I don’t know where it began, but I recall us collectively falling in love with were the ninjas: creatures of subterfuge and secrecy, anonymity and ruthlessness. Sure, the animated Ninja Turtles were goofy, pizza-eating rapscallions, but the comic book Turtles were ruthless, angry beasts. Ninjas were one of the earliest characters on the Internet (if you don’t count the less widespread fairy-and-dragon community, and honestly, who does?), this great big weirdness in which anyone could be anything they wanted in nearly absolute secrecy. It was a fascinating kind of escapism that left little trail back to the truth, and even that faint path could be obscured if you were crafty enough. Then, the fascination wore off, and the trails became easier to follow, and the anonymity of night and streams of data were no longer enough to sate us.

Then came the pirates: men of equal ruthlessness, and an insular sense of specific honor among themselves, but possessing a willingness to break their codes in the interest of greed. There’s no secrecy about the actions of the pirate: they steal, and they steal by using cannons and bombast in broad daylight, not a quiet sword through your back. The brashness and mayhem matched the rise in file sharing and pirate movies starring Johnny Depp. We entered a psychological place where greed and acquisition were justified by some unspoken code and sense of entitlement, and it was intensified until we collapsed, and an economic recession pulled these standards apart. There was nothing left to steal.

Then came the zombies, who are omnipresent today. Zombies are creatures that amble around with a single-minded hunger after losing everything, and a unique need to perpetuate their existence, though they aren’t alive in a traditional sense: the only thing that matters is survival, and they’re not doing it very well. We’re crawling along, searching for the next glimmer of hope in a landscape that has been robbed of meaning and purpose. You really can’t get any worse than being a zombie. Maybe this seems like a bleak forecast, but it’s difficult to feel otherwise when you’re working long hours and multiple jobs in order to have enough to survive.

We’ve hit the bottom of the pop culture spectrum of quirky character demographics. Sure, vampires are a bit more vital than zombies, but the vampires that we’ve been given aren’t really vampires: they glimmer, own nightclubs, and just kinda suck. As the prophetic rebirth of 2012 approaches, the next great hope is the cowboy.

What better model for a return to the values that will save us? Cowboys are men of the Earth, men of honor, and men who are unafraid of working hard for their survival. I don’t think it’s an exaggeration to say that the world is entering a desperate place and that we’re poised to collapse upon ourselves if we continue to push deeper and deeper into the harmful cycles we’ve been trained to follow: a broken university system that doesn’t prepare people for employment, employment that rarely contributes to the good of mankind, and the perpetual vomiting of poisons and divisive anger into our planet and each other.

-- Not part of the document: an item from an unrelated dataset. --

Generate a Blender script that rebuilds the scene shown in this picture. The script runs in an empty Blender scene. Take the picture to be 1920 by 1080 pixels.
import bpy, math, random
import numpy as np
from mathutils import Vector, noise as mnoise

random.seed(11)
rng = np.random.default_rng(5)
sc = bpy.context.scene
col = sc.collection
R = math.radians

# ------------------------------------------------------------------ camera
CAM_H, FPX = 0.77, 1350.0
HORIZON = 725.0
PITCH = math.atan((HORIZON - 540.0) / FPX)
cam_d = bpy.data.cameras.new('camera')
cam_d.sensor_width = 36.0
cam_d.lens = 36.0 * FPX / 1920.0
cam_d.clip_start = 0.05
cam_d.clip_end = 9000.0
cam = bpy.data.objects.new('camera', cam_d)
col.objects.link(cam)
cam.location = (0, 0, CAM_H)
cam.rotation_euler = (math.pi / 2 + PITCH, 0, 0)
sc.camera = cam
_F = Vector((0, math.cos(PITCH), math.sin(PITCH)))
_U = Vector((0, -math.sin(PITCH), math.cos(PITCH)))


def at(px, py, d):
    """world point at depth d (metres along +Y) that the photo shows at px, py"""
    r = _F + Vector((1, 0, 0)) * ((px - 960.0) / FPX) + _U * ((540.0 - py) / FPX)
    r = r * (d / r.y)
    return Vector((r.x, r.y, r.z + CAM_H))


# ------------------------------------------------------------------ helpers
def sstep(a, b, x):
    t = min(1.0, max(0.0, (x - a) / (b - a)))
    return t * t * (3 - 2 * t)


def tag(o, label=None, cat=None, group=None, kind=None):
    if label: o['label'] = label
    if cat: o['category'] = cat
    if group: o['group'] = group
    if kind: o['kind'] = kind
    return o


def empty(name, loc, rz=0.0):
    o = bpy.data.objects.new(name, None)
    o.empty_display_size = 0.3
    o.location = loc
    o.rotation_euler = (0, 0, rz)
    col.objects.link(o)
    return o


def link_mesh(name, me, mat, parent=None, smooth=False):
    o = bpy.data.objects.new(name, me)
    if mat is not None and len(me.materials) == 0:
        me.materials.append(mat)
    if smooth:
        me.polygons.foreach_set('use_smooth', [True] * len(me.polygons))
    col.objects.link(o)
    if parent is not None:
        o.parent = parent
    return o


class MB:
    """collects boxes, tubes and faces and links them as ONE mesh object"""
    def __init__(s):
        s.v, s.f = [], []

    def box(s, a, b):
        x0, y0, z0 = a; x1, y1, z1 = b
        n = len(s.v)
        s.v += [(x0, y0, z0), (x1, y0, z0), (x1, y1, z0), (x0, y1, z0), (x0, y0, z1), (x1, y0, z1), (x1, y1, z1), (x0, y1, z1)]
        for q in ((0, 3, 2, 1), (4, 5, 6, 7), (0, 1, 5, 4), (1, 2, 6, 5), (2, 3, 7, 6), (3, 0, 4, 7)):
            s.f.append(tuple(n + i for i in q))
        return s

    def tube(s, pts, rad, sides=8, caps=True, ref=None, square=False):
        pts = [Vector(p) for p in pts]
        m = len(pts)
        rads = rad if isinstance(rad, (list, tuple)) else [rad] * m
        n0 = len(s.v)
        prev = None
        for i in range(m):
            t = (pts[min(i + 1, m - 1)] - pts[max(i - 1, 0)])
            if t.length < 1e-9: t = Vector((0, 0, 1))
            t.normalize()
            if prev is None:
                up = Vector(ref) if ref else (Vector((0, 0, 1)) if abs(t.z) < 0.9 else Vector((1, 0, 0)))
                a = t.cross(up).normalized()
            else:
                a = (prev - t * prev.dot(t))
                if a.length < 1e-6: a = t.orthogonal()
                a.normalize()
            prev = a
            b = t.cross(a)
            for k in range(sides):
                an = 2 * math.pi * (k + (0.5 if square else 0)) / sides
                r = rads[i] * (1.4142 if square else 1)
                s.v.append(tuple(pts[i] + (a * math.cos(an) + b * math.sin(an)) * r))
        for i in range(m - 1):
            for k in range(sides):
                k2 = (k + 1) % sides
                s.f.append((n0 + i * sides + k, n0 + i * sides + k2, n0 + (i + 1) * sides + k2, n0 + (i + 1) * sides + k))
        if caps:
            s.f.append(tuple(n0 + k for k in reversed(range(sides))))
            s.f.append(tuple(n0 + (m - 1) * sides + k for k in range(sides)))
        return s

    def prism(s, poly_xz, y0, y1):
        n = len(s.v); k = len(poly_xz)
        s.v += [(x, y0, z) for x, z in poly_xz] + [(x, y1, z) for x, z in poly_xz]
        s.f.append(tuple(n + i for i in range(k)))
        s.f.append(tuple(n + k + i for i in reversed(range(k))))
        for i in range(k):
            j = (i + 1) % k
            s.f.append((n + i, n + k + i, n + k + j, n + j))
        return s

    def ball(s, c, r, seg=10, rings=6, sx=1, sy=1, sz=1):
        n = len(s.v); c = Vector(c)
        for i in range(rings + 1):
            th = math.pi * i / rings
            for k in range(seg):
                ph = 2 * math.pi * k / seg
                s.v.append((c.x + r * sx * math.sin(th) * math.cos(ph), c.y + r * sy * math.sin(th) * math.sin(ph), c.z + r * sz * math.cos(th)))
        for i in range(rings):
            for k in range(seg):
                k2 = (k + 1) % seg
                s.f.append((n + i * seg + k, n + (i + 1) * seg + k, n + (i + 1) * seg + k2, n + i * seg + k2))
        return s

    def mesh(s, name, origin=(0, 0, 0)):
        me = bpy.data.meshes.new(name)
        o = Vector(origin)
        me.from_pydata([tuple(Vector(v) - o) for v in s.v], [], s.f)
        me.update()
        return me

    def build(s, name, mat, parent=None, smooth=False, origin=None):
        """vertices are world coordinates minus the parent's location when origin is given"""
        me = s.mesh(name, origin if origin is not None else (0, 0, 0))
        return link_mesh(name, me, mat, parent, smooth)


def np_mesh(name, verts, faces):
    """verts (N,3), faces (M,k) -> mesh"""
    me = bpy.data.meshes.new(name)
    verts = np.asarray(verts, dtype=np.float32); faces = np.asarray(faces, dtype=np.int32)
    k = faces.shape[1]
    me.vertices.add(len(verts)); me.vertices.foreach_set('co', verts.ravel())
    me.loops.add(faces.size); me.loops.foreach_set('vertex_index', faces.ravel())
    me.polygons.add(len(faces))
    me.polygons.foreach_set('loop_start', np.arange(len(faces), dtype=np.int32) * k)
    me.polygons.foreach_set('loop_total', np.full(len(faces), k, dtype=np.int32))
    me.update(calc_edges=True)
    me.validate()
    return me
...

Let’s say that 2012 is actually going to be a time of great change. Let’s presume that the collective consciousness of our planet is aware of the supernatural (or very natural) threat that’s going to strike us in 2012, even if they don’t believe it, and that this day has a universal, emotional significance for nearly everyone on Earth. Maybe this momentum due to a belief in a false event is enough to spur us into change. When a thought becomes large enough, can it actually create a genuine shift towards unity? Have we ever faced such a pervasive threat of complete and total annihilation before? I’m pretty sure that everyone can agree that an apocalypse wouldn’t be cool. Who could weather the storm if all of our modern comforts fell apart?

The only answer is the cowboy, and the good old belief that the Earth is enough to sustain us, and eliminate us if it needs to. We’re in a closed system, and scientifically, the Earth will work to equalize itself, so we need to work alongside it. Zombies, ninjas and pirates wouldn’t last the weekend. Hand me my spurs.